The plan then orders British judges and courts to ignore the sections of the Human Rights Act that set out how they should interpret safeguards set out in the European Convention of Human Rights. That includes the right not to be tortured, or the right to a fair hearing before a court.

It also prevents judges from considering other international laws – most importantly the Refugee Convention and the United Nations’ ban on torture.

Finally, it says our courts must ignore any other British law that stands in the way of finding the country to be safe – this is important because the Supreme Court said such laws exist.

Yet, at the same time it says that some individual migrants may still be able to challenge the plan on the basis that Rwanda is not specifically safe for them because of their individual circumstances.

What does this amount to?

The front page of the bill gives it away.
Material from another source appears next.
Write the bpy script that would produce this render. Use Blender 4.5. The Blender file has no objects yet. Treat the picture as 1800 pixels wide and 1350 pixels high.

Every piece of new legislation must carry a statement as to whether the plan is compatible with the European Convention on Human Rights.

This bill comes without that assurance – and that means government lawyers have warned ministers it is more likely than not to fall apart under sustained legal challenges.

So if the bill is passed, many experts are gearing up for a new and profoundly messy court battle – if not lots of them.

At worst, it could lead to an unprecedented constitutional stand-off between Parliament and judges.

The Supreme Court cannot strike down primary legislation – but it has the power to make a “Declaration of Incompatibility”. This is a rare judgment that says an Act of Parliament should be rethought because it is incompatible with the basic European Convention of Human Rights safeguards embedded in British law.

Two such rights that come to mind in relation to the Rwanda plan are the right not to be subject to inhuman treatment and the right to have a fair hearing of your case before you are put onto a plane to equatorial Africa.

If the Supreme Court makes a Declaration of Incompatibility, in theory a government should then ask Parliament to amend the offending law. But it does not have to do so – hence the potential stand-off.

So if ministers pressed ahead with flights, it is a racing certainty that claimants would then try to take their case, as would still be their right under the law, to the European Court of Human Rights.

The court in Strasbourg would then have to consider whether it wants to block the plan – and flights – while it considers the case.

If it did that, the bill includes a measure that says ministers can ignore such an order and send a plane skywards anyway.

But two massive obstacles are likely to stop the government from getting that far.

The first is politics. They need to get this plan through Parliament – and there is no certainty the House of Lords will comply.

Secondly, just supposing it did become law, some of the best legal minds in the country have fought the government over Rwanda. The plan could become so mired in challenges in court that it never gets to a final judgment before the General Election clock runs out.